Szczęście S*, jak widać ze wzoru, zależy wprost proporcjonalnie od wielości dróg S prowadzących do celu. Czy jednak zbyt duża ich liczba nie będzie stwarzała dodatkowych problemów w wyborze? Rzadko, bowiem zdarza się, że możemy jednocześnie podążać do celu wieloma drogami. Najczęściej podążając jedną z nich musimy rezygnować z innych. Wybór jednak najkorzystniejszej z dróg prowadzącej do celu zależy w rzeczywistości od naszej dzielności g.

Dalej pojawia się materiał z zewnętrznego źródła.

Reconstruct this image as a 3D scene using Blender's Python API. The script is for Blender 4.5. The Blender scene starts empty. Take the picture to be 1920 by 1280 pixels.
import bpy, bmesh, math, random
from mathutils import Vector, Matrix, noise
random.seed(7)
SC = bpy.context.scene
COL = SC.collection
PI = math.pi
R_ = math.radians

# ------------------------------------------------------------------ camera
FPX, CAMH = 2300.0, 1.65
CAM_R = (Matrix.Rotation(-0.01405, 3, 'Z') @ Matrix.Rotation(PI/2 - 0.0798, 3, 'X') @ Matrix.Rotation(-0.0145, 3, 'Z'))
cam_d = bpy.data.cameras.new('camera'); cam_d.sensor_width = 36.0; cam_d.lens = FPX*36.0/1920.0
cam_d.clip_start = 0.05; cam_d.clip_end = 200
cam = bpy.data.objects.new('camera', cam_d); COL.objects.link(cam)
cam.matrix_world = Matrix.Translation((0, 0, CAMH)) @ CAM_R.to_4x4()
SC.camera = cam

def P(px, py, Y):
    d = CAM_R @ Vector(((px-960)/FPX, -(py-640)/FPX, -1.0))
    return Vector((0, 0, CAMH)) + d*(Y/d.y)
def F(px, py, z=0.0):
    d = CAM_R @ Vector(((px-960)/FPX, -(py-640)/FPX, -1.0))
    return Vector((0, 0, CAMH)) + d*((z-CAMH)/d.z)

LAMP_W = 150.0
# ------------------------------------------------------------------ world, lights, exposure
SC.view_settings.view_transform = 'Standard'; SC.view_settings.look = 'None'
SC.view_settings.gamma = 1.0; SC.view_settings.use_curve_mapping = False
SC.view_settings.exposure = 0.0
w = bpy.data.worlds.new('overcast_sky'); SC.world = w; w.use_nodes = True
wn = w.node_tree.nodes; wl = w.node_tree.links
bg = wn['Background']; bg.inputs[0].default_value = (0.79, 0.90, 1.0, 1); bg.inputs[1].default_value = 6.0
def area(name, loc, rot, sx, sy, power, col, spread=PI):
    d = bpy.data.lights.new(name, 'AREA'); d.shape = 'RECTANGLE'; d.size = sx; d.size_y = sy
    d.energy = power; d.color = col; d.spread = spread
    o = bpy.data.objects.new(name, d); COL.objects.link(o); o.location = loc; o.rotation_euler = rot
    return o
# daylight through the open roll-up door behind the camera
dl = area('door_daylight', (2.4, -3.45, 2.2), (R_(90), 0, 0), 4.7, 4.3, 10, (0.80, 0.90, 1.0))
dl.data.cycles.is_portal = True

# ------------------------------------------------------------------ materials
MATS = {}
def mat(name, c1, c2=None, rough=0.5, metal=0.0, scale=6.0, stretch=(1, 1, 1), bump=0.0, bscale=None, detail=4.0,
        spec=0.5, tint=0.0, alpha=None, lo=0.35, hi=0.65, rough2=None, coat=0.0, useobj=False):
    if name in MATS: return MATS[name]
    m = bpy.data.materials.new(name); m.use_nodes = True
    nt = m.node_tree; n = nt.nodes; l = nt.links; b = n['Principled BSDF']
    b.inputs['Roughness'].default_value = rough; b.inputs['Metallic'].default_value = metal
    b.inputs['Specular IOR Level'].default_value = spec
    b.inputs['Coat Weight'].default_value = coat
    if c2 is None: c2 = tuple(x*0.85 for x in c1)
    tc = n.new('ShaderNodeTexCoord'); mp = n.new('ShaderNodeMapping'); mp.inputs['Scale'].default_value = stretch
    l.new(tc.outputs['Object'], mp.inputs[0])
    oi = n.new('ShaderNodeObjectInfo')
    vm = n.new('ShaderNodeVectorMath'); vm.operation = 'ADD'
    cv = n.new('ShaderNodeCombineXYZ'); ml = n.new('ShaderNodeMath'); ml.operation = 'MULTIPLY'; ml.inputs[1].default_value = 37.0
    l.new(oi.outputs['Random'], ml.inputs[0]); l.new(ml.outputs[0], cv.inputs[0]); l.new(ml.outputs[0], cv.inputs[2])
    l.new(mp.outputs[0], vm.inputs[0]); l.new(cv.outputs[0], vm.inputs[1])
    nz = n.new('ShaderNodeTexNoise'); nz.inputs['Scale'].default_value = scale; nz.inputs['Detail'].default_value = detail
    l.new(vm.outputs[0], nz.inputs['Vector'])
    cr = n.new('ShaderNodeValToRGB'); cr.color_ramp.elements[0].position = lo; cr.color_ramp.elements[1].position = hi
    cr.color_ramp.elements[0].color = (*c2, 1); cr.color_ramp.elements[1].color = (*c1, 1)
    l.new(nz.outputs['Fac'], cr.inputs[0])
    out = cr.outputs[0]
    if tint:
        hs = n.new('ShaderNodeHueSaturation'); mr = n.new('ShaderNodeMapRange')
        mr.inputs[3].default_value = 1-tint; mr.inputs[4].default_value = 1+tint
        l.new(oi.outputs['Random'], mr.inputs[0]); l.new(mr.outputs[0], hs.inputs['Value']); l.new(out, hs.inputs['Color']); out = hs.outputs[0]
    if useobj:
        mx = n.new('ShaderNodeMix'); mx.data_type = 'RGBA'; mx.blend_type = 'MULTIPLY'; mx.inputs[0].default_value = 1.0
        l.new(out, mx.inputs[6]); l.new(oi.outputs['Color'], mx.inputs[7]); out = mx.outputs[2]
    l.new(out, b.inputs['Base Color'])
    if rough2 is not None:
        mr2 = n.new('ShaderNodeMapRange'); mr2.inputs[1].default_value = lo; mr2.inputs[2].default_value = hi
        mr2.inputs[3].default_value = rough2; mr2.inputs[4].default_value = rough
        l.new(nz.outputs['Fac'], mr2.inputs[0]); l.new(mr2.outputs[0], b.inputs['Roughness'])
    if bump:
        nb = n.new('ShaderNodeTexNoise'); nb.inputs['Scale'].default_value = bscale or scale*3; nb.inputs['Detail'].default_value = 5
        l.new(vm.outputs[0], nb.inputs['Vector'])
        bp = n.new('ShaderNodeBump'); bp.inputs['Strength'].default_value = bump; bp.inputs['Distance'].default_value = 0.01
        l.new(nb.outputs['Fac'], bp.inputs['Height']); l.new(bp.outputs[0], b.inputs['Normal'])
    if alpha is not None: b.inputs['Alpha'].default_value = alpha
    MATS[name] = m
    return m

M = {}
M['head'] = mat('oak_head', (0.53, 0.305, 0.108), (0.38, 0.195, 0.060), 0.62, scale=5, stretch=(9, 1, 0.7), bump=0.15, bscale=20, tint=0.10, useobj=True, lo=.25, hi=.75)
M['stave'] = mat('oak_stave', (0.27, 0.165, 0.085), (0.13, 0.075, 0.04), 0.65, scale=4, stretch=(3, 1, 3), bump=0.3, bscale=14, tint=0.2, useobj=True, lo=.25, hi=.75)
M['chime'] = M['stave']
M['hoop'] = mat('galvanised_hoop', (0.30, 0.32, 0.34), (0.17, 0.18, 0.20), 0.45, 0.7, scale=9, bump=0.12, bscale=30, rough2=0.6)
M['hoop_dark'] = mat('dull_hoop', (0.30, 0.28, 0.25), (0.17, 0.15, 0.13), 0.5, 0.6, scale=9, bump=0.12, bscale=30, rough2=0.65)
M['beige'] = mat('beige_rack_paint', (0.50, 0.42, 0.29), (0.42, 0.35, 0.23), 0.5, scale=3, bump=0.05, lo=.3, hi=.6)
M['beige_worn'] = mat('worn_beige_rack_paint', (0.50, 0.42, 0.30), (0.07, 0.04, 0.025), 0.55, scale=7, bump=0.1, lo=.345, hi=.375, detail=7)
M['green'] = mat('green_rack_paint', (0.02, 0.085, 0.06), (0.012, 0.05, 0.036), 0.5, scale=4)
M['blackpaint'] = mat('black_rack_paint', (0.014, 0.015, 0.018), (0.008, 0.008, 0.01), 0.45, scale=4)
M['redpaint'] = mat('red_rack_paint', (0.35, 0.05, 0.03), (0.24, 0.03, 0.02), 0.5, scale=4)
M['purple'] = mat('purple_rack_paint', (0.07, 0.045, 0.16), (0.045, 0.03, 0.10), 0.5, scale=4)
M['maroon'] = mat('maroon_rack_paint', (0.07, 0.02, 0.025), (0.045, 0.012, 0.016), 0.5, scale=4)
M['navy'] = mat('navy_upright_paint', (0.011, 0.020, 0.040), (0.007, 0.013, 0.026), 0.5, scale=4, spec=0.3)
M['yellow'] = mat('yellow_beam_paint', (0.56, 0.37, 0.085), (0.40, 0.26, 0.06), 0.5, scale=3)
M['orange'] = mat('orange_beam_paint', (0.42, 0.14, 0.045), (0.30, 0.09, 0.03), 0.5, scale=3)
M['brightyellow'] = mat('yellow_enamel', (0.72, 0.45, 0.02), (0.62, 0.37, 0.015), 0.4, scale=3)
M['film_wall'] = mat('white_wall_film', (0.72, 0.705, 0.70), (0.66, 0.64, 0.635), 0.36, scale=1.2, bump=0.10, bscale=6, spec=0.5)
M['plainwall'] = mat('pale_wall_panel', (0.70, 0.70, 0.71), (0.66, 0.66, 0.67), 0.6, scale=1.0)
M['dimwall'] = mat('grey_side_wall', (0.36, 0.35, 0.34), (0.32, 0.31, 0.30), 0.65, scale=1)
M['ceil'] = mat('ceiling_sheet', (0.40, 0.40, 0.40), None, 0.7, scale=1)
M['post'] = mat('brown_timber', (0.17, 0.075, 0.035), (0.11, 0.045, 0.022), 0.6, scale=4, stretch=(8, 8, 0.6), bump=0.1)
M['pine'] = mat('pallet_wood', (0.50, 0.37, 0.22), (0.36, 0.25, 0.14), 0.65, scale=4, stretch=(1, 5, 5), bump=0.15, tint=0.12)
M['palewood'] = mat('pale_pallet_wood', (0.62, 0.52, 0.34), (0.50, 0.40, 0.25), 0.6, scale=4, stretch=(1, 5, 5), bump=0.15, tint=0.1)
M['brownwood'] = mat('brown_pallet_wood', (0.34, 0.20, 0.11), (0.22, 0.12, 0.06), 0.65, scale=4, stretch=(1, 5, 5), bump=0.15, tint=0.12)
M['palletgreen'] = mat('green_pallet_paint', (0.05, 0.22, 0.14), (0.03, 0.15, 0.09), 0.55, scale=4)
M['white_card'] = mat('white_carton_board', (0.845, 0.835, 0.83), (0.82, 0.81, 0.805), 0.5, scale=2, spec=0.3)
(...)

Na zakończenie musimy zwrócić jeszcze raz uwagę, i odpowiednio to podkreślić, o czym w różnego rodzaju dyskusjach ( nie tylko o szczęściu) zwykle się zapomina, że każdy wzór matematyczny stanowi pewną całość, a zatem należy go zawsze tak rozpatrywać, a nie fragmentarycznie, bo wówczas będziemy mieli jedynie rację pozorną, a nawet wręcz demagogiczną. Istotne jest, aby zawarte we wzorze czynniki uwzględniać zawsze wszystkie jednocześnie. Jest to, jak wiadomo, cecha charakterystyczna wzorów matematycznych. Dlatego też rozpatrując jakikolwiek czynnik nie można tego robić w oderwaniu od pozostałych. Całość, jak wiadomo, nie jest zwykłą sumą części, ale stanowi nową jakość, w której wszystkie elementy są ze sobą ściśle powiązane, tworząc harmonijnie funkcjonalne piękno. Takimi są m. in. zarówno wzory matematyczne, jak i działające urządzenia techniczne. Części, np. zegarka, chociażby były zebrane wszystkie razem, nie będą wskazywały czasu, dopóki nie połączy się ich w funkcjonalną całość. Trzeba jednak, niestety z ubolewaniem stwierdzić, że ten elementarny brak kultury matematycznej w naszym społeczeństwie tak drogo nas zawsze kosztuje, a pozorne racje i ciągnące się parlamentarne spory, często bzdurne i demagogiczne nie mają końca. Ta właśnie wielość dróg (sposobów) i spraw do załatwienia doprowadza nas często do rozterek, których nie potrafimy rozwiązywać.

Według M. Mazura istnieją trzy rodzaje rozterek [2]. Znając jednak wzór na szczęście S* i dobrze rozumiejąc jego sens matematyczny powinniśmy się cieszyć z tego, co jest ( zwiększając odpowiednio przenikalność emocjonalną m, a dzięki zwiększonej również przenikalności intelektualnej e zwiększymy swoją inteligencję otrzymując w efekcie upragnione szczęście i zdrowie psychiczne, będące podstawą zdrowia fizycznego. Tężyzna fizyczna, zdrowy duch i inteligencja umysłu są 0, bowiem ściśle ze sobą powiązane i wzajemnie się wzmacniają, Dlatego też musimy pamiętać zawsze kiedykolwiek jesteśmy zgnębieni psychiczne, że należy zmobilizować resztki swych sił fizycznych i zrobić cokolwiek, to, co możemy zrobić fizycznie, choćby nawet drobną rzecz. Te drobne sukcesy wyzwolą korzystne dla nas sprzężenie zwrotne dodatnie i pociągną za sobą lawinę innych sukcesów, z których musimy nauczyć się cieszyć. Ta radość może nasunąć nam zbawienne myśli do większych i piękniejszych dzieł, których dokonanie da nam prawdziwe szczęście.